Genre: Historical Fantasy
Published: 2020
Pages: 268
Rate: 4 ⭐⭐⭐⭐

Goodreads Synopsis
Some secrets are worth killing for

The ancient city of Kepos sits in an isolated valley, cut off from the outside world by a towering wall. Behind it, the souls of the dead clamour for release. Or so the priesthood says.
Kala has never had any reason to doubt their word – until her father dies in suspicious circumstances that implicate the city’s high priest. She’s determined to investigate, but she has a more immediate problem: the laws of the city require her mother to remarry straight away.
Kala’s new stepfather is a monster, but his son Leon is something altogether more dangerous: kind.
With her family fractured and the investigation putting her life in danger, the last thing Kala needs is romance. She would rather ignore Leon entirely, however difficult he makes it. But when she learns the truth of what really clamours behind the wall at the end of the valley, she faces a choice: share what she knows and jeopardise her escape, or abandon him to his fate along with the rest of the city.
If she doesn’t move fast, then no one will make it out of the valley alive.

“Knowing what someone wants gives you power over them,” he said, “and he has enough of that already.”

Disclaimer: I received an advance copy of the book from the author for review but all thoughts and opinions expressed are honest and my own.

My Take
Fun fact about The Wolf And The Water is that it’s inspired by Plato’s account of the island of Atlantis.
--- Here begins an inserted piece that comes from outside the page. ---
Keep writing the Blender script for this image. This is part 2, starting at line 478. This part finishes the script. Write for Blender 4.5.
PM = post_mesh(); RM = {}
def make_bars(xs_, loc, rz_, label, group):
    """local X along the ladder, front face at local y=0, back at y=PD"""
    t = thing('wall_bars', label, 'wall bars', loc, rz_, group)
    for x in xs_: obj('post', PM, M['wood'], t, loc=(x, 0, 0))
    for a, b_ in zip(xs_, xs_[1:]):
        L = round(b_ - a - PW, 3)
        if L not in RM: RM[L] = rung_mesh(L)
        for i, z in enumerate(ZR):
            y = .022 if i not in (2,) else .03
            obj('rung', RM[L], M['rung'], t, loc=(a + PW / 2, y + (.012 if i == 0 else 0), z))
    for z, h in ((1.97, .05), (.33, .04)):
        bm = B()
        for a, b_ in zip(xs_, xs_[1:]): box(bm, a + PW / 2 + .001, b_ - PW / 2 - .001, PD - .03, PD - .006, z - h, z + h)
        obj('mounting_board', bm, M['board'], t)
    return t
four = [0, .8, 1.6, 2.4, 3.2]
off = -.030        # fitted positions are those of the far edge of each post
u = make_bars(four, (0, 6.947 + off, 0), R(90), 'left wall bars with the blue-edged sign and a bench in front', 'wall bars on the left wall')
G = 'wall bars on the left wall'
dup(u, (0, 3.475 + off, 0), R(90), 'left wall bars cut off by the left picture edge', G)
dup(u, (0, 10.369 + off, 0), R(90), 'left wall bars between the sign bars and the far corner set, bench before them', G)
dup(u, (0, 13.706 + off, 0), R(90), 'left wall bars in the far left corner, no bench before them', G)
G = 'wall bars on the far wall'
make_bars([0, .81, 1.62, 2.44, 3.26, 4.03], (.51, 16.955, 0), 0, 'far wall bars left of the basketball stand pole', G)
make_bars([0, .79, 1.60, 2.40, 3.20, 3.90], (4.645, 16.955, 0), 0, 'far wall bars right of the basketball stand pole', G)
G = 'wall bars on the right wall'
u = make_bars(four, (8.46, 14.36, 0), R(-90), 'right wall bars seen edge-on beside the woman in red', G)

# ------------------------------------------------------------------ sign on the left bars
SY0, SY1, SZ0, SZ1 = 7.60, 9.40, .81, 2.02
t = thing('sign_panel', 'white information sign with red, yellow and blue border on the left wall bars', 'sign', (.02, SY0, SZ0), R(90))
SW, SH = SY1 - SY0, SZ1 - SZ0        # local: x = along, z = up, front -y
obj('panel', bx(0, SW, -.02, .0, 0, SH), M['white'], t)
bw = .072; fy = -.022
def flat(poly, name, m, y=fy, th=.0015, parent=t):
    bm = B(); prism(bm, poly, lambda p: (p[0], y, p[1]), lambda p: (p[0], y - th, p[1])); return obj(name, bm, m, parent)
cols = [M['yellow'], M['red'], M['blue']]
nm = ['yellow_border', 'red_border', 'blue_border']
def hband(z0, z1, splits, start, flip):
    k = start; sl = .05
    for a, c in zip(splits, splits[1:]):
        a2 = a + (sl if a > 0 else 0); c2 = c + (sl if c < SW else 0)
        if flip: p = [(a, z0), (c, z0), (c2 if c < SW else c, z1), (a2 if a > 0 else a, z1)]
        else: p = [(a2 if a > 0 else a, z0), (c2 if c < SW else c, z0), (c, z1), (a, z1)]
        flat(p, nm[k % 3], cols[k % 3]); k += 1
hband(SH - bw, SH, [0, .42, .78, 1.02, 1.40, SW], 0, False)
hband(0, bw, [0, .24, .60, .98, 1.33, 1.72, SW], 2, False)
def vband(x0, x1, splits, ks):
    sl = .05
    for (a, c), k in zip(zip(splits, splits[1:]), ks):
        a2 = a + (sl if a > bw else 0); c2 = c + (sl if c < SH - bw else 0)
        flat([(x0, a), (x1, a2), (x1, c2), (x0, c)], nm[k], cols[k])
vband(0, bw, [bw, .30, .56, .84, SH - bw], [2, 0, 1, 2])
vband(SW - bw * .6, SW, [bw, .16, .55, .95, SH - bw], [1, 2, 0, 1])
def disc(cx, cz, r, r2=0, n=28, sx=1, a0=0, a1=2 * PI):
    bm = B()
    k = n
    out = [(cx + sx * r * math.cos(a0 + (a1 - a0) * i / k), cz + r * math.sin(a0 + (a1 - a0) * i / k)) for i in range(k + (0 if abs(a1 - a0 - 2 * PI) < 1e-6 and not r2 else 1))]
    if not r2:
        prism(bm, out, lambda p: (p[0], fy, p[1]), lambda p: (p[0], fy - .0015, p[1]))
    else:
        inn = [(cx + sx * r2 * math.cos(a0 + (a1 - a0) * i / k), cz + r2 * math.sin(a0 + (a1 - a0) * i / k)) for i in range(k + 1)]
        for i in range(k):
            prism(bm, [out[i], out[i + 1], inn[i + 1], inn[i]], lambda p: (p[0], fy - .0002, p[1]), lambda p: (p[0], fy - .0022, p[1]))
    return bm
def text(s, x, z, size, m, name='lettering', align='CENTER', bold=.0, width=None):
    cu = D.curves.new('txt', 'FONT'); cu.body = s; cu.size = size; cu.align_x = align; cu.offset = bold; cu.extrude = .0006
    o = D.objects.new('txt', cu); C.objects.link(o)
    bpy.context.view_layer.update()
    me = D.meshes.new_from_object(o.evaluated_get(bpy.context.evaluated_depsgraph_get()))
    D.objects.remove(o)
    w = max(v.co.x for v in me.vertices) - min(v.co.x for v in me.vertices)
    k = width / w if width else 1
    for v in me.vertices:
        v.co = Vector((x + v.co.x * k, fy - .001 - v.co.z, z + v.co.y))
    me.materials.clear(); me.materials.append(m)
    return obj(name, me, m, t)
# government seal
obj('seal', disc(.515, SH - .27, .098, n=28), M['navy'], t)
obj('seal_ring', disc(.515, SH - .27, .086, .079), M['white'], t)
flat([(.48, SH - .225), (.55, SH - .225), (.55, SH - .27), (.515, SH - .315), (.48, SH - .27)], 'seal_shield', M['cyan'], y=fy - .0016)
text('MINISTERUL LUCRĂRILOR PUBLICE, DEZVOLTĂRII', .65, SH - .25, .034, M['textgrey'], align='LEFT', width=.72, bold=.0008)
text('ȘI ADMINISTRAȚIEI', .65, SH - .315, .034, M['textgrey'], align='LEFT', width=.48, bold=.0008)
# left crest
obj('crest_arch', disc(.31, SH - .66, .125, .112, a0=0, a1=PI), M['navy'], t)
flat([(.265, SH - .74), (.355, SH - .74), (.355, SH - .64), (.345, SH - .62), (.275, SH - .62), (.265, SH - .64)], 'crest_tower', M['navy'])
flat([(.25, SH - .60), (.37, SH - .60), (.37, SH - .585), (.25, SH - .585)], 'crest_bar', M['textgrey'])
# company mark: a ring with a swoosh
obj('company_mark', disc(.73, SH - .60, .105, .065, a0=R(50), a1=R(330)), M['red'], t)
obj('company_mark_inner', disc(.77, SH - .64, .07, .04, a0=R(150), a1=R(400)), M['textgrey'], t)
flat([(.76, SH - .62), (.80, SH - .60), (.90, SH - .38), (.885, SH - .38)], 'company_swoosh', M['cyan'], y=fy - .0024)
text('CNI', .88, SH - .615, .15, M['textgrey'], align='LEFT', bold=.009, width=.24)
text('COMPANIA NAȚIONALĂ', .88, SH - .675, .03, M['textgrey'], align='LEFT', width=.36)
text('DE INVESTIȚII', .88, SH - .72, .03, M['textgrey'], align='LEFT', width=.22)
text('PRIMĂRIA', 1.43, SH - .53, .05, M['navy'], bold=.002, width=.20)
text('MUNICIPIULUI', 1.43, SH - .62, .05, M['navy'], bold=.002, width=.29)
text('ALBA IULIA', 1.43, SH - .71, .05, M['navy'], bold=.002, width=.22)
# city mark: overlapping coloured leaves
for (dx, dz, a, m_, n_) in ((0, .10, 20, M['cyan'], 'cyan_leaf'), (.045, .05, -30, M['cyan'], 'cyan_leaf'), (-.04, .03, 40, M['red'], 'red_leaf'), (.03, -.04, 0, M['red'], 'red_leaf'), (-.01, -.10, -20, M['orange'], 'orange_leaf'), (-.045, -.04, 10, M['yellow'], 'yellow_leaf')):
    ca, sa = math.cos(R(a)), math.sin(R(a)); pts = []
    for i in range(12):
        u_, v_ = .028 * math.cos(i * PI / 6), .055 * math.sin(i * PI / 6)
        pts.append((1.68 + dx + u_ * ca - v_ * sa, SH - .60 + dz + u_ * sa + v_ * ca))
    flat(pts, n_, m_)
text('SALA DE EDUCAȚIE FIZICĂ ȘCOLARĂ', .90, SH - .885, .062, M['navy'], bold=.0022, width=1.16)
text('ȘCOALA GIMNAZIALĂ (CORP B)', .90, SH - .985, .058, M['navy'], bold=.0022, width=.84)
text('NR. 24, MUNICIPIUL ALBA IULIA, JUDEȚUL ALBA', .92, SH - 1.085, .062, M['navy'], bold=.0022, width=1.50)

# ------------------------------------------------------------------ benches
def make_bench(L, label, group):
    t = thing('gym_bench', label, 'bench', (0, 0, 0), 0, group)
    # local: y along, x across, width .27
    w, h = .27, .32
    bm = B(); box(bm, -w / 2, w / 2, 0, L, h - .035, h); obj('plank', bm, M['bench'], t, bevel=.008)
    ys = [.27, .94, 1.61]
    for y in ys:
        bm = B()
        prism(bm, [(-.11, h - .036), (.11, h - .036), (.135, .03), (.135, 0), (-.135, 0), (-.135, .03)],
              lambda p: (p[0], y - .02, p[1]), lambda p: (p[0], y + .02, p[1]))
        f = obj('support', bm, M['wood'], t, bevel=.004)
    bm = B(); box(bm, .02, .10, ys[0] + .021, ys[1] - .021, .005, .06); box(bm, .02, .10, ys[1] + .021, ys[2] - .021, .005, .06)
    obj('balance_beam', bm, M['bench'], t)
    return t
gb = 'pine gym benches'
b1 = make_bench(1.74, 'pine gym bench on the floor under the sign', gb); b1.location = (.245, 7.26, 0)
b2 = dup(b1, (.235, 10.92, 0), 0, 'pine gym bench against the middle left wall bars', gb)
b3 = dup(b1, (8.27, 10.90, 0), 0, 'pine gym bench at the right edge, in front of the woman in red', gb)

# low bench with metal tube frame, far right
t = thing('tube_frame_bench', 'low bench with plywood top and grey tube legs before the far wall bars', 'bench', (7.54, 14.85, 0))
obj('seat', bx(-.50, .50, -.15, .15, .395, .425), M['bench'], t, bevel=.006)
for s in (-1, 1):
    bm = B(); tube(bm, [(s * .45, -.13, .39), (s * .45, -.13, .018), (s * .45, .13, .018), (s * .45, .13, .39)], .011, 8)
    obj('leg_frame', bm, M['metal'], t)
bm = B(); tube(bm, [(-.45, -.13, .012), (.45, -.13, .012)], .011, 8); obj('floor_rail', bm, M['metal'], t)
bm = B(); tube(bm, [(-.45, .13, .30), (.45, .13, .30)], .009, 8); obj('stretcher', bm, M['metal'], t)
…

I truly loved this book. History plus Fantasy ? What a concept!!

The Wolf And The Water follows a Greek mythological context where it follows Kala, a disabled girl who literally has to fight to survive and stay alive. I loved the plot. Simple and easy to follow yet filled with so many twists it kept me on edge. I love how Josie Jaffrey explores relationships in this book, both romantic and platonic. It made for a really enjoyable read.


This book is more plot based than anything which made some characters easily forgettable and only remembered them when they were mentioned again. This at some point made me not care enough & is actually the reason I didn’t give it 5 stars.

Allegiances, politics and a budding romance made The Wolf And The Water a wonderful read.